→ What you should do
Set down every entry word for word. Omit the pictures.

(Extracted records)
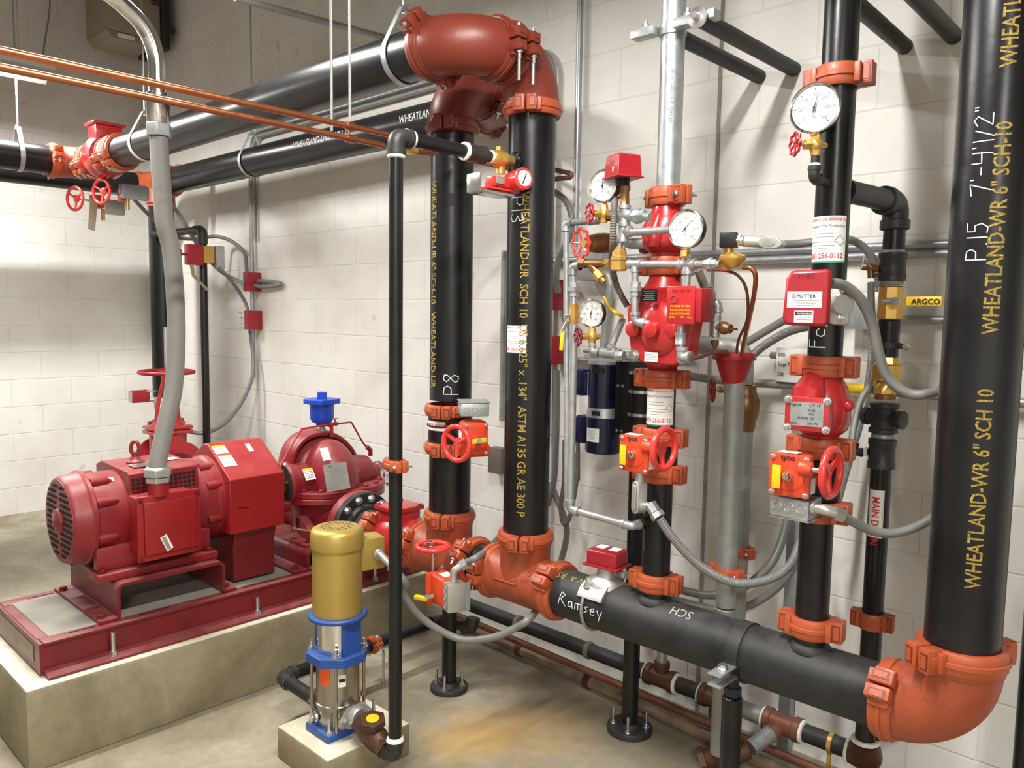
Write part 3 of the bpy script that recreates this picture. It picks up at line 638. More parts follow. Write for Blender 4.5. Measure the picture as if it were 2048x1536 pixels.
for s in (1, -1): mb = MB('pump_red').box((AX+s*.15, 1.245, .560), (.10, .46, .030), bev=.004); mb.box((AX+s*.14, 1.245, .62), (.04, .44, .09), bev=.01); mb.build('foot', t)
for s in (1, -1):
    for y in (1.04, 1.45): MB('dark_red').hexbolt((AX+s*.17, y, .576), (0, 0, 1), .012).build('bolt', t)
tb = MB('guard_red'); tb.box((-3.03, 1.255, .737), (.12, .22, .23), bev=.012, seg=3); tb.box((-2.968, 1.255, .737), (.012, .243, .25), bev=.006); tb.box((-2.958, 1.255, .737), (.014, .20, .205), bev=.009); tb = tb.build('terminal_box', t)
for y in (1.147, 1.363):
    for z in (.626, .848): MB('dark_red').hexbolt((-2.962, y, z), (1, 0, 0), .007).build('screw', tb)
st = MB('paper').box((-2.9505, 1.235, .675), (.0008, .026, .062), Matrix.Rotation(.42, 3, 'X')).build('sticker', tb)
mb = MB('ink'); Rm = Matrix.Rotation(.42, 3, 'X')
for i in range(13): mb.box(V((-2.9499, 1.235, .675))+Rm@V((0, -.002, -.026+.0042*i)), (.0006, .014, .002 if i % 3 else .003), Rm)
mb.build('barcode', st, smooth=False)
MB('guard_red').lathe((-2.985, 1.222, .855), (0, 0, 1), [(0, .037), (.052, .037)], 32).build('conduit_neck', tb)
# ------------------------------------------------------------------ coupling guard
t = thing('coupling_guard', 'red six-sided sheet metal shaft guard between the motor and the fire pump', 'shaft guard', (AX, 1.65, .41))
pr = [(.21, -.125), (.21, .105), (.02, .228), (-.02, .228), (-.21, .105), (-.21, -.125)]
MB('guard_red').prism(pr, (AX, 1.775, AZ), (1, 0, 0), (0, 0, 1), .25).build('guard_hood', t, bevel=.004)
MB('dark_red').prism([(.17, -.34), (.17, -.2), (.19, -.12), (-.19, -.12), (-.17, -.2), (-.17, -.34)], (AX, 1.745, AZ), (1, 0, 0), (0, 0, 1), .19).build('guard_leg', t, bevel=.003)
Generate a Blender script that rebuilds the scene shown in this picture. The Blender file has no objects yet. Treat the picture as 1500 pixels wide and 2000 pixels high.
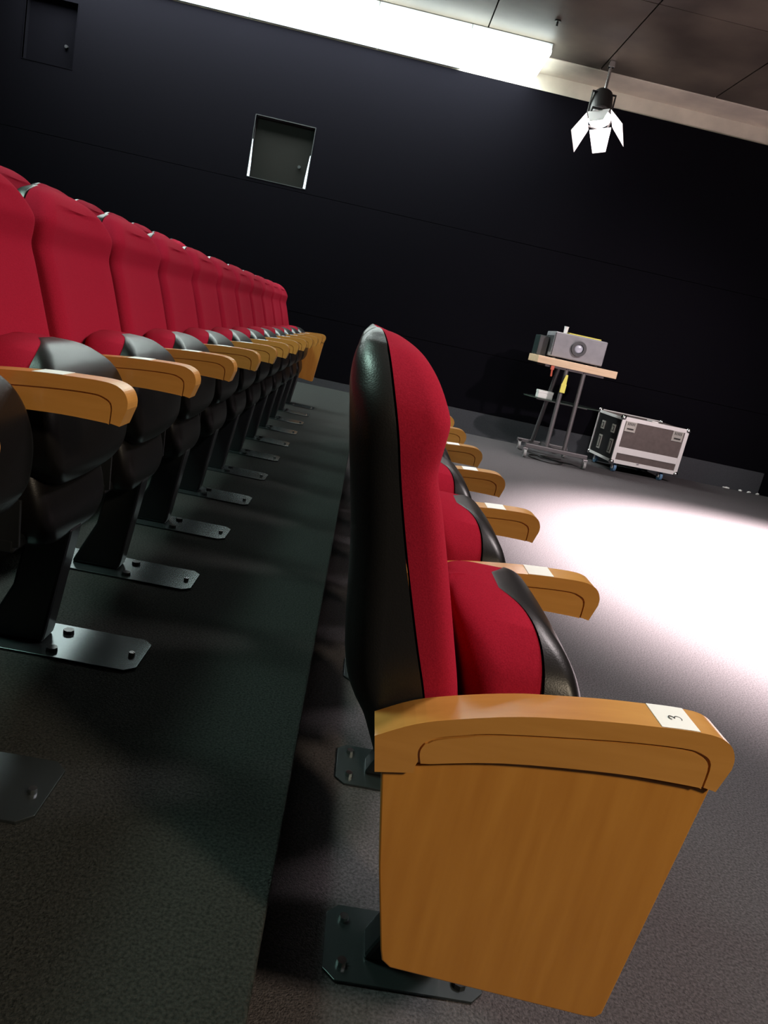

→ Written answer
Write part 3 of the bpy script that recreates this picture. It picks up at line 638. More parts follow. Write for Blender 4.5. Measure the picture as if it were 2048x1536 pixels.
for s in (1, -1): mb = MB('pump_red').box((AX+s*.15, 1.245, .560), (.10, .46, .030), bev=.004); mb.box((AX+s*.14, 1.245, .62), (.04, .44, .09), bev=.01); mb.build('foot', t)
for s in (1, -1):
    for y in (1.04, 1.45): MB('dark_red').hexbolt((AX+s*.17, y, .576), (0, 0, 1), .012).build('bolt', t)
tb = MB('guard_red'); tb.box((-3.03, 1.255, .737), (.12, .22, .23), bev=.012, seg=3); tb.box((-2.968, 1.255, .737), (.012, .243, .25), bev=.006); tb.box((-2.958, 1.255, .737), (.014, .20, .205), bev=.009); tb = tb.build('terminal_box', t)
for y in (1.147, 1.363):
    for z in (.626, .848): MB('dark_red').hexbolt((-2.962, y, z), (1, 0, 0), .007).build('screw', tb)
st = MB('paper').box((-2.9505, 1.235, .675), (.0008, .026, .062), Matrix.Rotation(.42, 3, 'X')).build('sticker', tb)
mb = MB('ink'); Rm = Matrix.Rotation(.42, 3, 'X')
for i in range(13): mb.box(V((-2.9499, 1.235, .675))+Rm@V((0, -.002, -.026+.0042*i)), (.0006, .014, .002 if i % 3 else .003), Rm)
mb.build('barcode', st, smooth=False)
MB('guard_red').lathe((-2.985, 1.222, .855), (0, 0, 1), [(0, .037), (.052, .037)], 32).build('conduit_neck', tb)
# ------------------------------------------------------------------ coupling guard
t = thing('coupling_guard', 'red six-sided sheet metal shaft guard between the motor and the fire pump', 'shaft guard', (AX, 1.65, .41))
pr = [(.21, -.125), (.21, .105), (.02, .228), (-.02, .228), (-.21, .105), (-.21, -.125)]
MB('guard_red').prism(pr, (AX, 1.775, AZ), (1, 0, 0), (0, 0, 1), .25).build('guard_hood', t, bevel=.004)
MB('dark_red').prism([(.17, -.34), (.17, -.2), (.19, -.12), (-.19, -.12), (-.17, -.2), (-.17, -.34)], (AX, 1.745, AZ), (1, 0, 0), (0, 0, 1), .19).build('guard_leg', t, bevel=.003)
Generate a Blender script that rebuilds the scene shown in this picture. The Blender file has no objects yet. Treat the picture as 1500 pixels wide and 2000 pixels high.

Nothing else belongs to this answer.